Wisła Płock nadal na szczycie. Korona długo walczyła o swoje
Starcie drużyn w kryzysie – w taki sposób można było zapowiedzieć pojedynek Korona Kielce – Wisła Płock. Gospodarze przegrali dwa mecze z rzędu – z Cracovią w Ekstraklasie i Chojniczanką Chojnice w Pucharze Polski. Natomiast Nafciarze w czterech ostatnich spotkaniach zaliczyli cztery remisy, w tym dwa bezbramkowe.
Już w 13. minucie Wisła wyszła na prowadzenie. Dominik Kun znakomicie dośrodkował przed bramkę, a nabiegający na piłkę Łukasz Sekulski zamknął tę akcję bezbłędnym strzałem głową. Xavier Dziekoński nawet nie zareagował.
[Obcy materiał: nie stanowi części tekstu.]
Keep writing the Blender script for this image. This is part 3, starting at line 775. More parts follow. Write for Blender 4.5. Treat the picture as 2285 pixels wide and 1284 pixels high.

W 64. minucie goście cieszyli się z drugiego gola, ale tylko przez chwilę. Po analizie VAR sędzia uznał, że Wiktor Nowak znalazł się na ofsajdzie i anulował jego trafienie. To niejako dodało skrzydeł Koronie, która zdołała doprowadzić do wyrównania. W 84. minucie Nono pokusił się o uderzenie zza szesnastki, a Konstantinos Sotiriou w umiejętny sposób przeciął tor lotu futbolówki i zaskoczył Rafała Leszczyńskiego.
Więcej bramek w tym meczu już nie padło. Korona z dorobkiem 24 punktów zajmuje 9. lokatę, natomiast Wisła ma na koncie 30 oczek i przewodzi ligowej stawce. Płocczanie nie przegrali już 10. spotkania z rzędu.